Voters make compromises about who they will vote for, to try to make their vote count.
Under the current system, then, some voters have three disagreeable choices: don’t vote at all; vote for a candidate they don’t really want to elect, but who is likely to get in and is less unsatisfactory than the others; or vote for the party in which they believe, knowing that their candidate will go down to defeat.
Weird outcomes of FPTP
The fate of the Green Party in the U.S. illustrates the imbalance. Despite having a credible leader and despite receiving 1.45 million votes – over one per cent of the popular vote – Greens didn't win a single seat in November 2016.
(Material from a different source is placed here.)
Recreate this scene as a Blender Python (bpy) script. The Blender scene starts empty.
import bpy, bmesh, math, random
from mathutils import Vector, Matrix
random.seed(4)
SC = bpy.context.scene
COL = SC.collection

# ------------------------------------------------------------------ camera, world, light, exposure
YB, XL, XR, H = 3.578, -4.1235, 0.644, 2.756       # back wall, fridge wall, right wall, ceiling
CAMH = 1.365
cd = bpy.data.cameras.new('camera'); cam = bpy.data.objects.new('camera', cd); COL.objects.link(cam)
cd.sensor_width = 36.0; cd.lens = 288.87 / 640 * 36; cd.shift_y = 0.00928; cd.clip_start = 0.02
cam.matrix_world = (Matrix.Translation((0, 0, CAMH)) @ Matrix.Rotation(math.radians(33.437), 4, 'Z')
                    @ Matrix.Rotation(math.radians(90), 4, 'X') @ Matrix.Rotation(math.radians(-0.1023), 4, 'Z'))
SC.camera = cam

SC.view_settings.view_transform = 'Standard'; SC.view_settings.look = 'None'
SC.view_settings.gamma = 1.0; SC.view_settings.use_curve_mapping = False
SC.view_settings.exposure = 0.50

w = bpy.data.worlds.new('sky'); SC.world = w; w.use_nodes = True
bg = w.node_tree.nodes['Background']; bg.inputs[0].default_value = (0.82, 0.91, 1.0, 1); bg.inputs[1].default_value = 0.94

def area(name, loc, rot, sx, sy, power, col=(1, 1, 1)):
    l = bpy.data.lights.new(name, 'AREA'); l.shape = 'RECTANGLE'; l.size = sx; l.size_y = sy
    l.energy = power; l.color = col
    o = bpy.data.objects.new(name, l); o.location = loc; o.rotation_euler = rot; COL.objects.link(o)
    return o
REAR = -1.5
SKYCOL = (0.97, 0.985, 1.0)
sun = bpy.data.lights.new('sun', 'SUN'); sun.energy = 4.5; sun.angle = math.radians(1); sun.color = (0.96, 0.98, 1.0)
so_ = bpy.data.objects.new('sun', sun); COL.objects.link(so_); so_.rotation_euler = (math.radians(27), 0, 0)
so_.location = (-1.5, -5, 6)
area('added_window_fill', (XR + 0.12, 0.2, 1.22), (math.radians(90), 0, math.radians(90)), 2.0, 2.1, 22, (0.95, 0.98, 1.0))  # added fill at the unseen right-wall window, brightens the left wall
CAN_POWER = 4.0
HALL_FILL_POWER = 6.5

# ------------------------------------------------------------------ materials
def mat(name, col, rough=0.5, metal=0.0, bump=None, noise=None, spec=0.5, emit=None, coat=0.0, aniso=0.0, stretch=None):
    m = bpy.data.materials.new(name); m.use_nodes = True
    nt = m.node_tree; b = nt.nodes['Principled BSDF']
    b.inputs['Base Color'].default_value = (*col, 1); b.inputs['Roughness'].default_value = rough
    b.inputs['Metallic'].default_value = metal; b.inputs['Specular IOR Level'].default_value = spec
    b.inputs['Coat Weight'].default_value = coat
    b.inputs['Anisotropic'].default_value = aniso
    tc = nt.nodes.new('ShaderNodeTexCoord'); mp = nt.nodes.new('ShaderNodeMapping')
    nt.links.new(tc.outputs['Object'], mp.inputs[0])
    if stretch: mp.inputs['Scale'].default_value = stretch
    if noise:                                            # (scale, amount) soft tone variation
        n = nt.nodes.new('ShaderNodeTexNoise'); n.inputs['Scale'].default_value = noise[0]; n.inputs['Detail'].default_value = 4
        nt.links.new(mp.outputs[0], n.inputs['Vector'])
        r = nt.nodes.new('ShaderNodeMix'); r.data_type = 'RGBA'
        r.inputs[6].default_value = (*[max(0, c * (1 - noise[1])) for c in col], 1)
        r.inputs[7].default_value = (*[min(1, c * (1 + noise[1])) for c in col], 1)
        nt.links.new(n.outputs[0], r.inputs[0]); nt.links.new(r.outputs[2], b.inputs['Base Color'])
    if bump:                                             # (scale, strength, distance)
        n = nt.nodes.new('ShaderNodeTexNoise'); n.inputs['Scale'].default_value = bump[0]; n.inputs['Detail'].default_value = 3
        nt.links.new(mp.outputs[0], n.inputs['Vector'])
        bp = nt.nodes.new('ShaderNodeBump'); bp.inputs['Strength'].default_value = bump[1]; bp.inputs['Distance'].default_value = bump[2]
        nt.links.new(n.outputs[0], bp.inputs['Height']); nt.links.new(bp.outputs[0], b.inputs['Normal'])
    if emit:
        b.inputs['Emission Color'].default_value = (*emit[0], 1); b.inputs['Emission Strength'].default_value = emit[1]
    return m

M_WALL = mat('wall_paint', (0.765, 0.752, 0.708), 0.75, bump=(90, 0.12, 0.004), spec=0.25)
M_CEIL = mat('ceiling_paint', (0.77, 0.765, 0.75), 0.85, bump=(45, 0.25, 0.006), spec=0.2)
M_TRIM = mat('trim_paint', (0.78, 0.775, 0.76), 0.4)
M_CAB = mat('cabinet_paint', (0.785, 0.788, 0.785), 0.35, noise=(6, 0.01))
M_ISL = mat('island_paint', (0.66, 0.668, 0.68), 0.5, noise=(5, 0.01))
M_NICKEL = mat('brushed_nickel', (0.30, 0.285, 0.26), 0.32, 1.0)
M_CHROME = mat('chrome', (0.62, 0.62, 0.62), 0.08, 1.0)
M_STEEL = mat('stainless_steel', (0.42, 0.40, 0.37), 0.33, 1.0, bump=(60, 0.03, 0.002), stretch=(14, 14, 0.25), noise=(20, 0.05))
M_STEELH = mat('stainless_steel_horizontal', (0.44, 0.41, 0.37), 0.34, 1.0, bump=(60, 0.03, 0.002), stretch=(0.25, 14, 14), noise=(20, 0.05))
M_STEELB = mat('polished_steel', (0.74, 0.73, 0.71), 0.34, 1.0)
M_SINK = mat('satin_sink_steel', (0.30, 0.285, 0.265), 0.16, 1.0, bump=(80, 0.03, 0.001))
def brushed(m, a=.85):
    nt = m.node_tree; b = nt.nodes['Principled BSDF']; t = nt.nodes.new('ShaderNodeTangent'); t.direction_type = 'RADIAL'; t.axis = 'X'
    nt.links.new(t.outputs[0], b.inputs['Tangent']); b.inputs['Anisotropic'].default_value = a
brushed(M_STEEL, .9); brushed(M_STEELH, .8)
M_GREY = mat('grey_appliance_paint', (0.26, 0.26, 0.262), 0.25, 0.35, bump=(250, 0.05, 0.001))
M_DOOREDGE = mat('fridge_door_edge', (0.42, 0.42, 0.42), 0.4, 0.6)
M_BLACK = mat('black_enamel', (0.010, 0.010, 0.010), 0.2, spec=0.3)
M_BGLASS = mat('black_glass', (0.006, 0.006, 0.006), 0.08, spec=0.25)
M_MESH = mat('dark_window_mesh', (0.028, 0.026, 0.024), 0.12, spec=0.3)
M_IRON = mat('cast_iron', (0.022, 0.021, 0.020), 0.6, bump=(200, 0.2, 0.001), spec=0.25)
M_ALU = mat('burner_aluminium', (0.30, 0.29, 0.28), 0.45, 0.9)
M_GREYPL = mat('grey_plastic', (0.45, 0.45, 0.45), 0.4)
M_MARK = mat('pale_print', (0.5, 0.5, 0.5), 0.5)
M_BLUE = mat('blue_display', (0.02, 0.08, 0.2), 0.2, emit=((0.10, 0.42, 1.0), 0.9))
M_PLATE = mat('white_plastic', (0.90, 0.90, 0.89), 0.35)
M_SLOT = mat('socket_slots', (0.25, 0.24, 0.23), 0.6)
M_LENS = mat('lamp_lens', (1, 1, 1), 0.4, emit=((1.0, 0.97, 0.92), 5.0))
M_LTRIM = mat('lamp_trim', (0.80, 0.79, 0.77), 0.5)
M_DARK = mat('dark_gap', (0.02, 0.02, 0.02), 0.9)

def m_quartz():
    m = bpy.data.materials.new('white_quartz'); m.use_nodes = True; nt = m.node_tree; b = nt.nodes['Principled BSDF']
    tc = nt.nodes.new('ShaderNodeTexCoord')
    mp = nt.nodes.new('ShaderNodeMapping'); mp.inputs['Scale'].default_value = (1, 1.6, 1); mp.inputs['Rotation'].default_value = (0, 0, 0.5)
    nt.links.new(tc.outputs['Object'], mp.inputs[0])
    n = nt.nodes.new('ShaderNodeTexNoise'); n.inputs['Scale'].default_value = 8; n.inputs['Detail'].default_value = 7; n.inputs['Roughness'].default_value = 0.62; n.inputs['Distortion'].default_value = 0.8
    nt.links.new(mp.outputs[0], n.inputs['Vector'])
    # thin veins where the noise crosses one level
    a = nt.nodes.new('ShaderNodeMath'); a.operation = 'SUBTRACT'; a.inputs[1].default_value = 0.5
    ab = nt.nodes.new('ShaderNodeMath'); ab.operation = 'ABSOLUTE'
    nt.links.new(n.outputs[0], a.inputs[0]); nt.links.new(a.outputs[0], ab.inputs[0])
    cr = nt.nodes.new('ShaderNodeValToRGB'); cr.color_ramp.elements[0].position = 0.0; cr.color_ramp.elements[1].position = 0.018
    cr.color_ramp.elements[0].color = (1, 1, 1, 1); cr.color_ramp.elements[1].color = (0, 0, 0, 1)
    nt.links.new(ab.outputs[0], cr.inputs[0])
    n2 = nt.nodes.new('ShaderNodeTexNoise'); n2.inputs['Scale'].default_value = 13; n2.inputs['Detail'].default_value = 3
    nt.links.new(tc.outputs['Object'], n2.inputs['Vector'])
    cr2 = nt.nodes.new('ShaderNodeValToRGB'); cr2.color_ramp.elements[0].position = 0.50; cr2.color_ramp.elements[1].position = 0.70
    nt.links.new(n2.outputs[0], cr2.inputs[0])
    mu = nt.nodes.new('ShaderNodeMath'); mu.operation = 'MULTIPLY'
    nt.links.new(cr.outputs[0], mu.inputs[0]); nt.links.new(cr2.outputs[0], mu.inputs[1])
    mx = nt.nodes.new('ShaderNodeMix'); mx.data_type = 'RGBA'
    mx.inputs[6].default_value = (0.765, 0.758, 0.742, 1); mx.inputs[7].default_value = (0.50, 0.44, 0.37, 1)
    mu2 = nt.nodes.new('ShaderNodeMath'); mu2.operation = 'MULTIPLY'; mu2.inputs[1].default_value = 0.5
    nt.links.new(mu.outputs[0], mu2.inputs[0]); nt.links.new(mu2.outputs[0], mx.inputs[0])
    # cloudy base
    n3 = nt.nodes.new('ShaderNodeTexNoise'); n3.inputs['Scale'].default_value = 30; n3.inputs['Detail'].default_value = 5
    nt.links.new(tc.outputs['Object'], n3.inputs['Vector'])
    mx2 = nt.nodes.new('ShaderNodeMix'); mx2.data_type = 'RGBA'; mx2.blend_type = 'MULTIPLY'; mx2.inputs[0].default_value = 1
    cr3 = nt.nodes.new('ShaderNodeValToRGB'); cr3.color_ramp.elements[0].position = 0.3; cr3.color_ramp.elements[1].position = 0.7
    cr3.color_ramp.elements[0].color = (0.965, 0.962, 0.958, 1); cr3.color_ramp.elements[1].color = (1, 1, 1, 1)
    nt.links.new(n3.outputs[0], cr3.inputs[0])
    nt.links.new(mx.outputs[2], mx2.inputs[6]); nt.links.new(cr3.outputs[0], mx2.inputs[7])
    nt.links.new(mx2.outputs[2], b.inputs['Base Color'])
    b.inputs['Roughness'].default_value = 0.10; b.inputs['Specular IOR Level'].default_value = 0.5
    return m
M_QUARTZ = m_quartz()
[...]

In Canada, bizarre outcomes from first-past-the-post abound.
In the 1993 Canadian federal election, the Bloc Québecois received 13.5 per cent of votes – 1,846,024 to be exact – but received 49 seats in the House of Commons. It became the Official Opposition because its supporters were concentrated in one part of the country. The Progressive Conservative Party, which had had 156 seats prior to the election, wound up with only two seats, even though it received just over 16 per cent of votes – roughly 340,000 more than the Bloc.
As in so many elections before and after, the party that won that election – the Liberals – did so with a mere two fifths of the votes cast.
Here’s an even crazier example.
In 2008, the Green Party received 937,613 votes, comprising 6.8 per cent of the votes cast. It gained no seats in the House of Commons – zero per cent of the total seats available. The Bloc Québecois received slightly more votes – 1,379,991 (just under 10 per cent) – but earned 49 seats, once again because its support was entirely concentrated within one province. By contrast, the New Democratic Party received nearly twice as many votes as the Bloc Québecois (2,515,288, or 18.2 per cent), but earned 22 fewer seats, because its voter support was diluted by location.
Here's where that leaves us
The decision by the Liberal Party to stick to the current voting system will have far-reaching consequences for democracy. It will, of course, deepen the level of citizen cynicism, especially among young people, as the commitment to this process was so utterly explicit.
Going back on such a clear-cut commitment without any expression of regret, or any indication of intent to revisit the matter in the future, is high-handed and inexcusable. More importantly, this decision condemns future generations of Canadian citizens to the vagaries of a system that is clearly outmoded in today’s multifaceted, interactive and collaborative world.
If disapproval of this decision is intense and sustained enough, the Liberals (or future governments) will feel pushed, at some point down the road, to open the door again to electoral reform. That means ordinary citizens need to keep the memory alive of what Green Party leader Elizabeth May described as a betrayal that involved “our feminist Prime Minister [throwing] two young women cabinet ministers under the bus on a key election promise.”
Young generations depend on those in power today to set up a system that is equitable and balanced. They don't want — and can't afford — to be disabled by cynicism. They want a system that will allow them to work together to constructively solve the problems created by humankind during the era in which we have started changing the physical functions of the planet.
In this tumultuous time, we need to choose a different path – all of us working together. Sadly, in this case, Canada’s prime minister has ignored our need.
Editor's Note: This piece has been corrected from a previous version that said in the 2008, the Green Party of Canada took one seat. They did not, in fact, take any.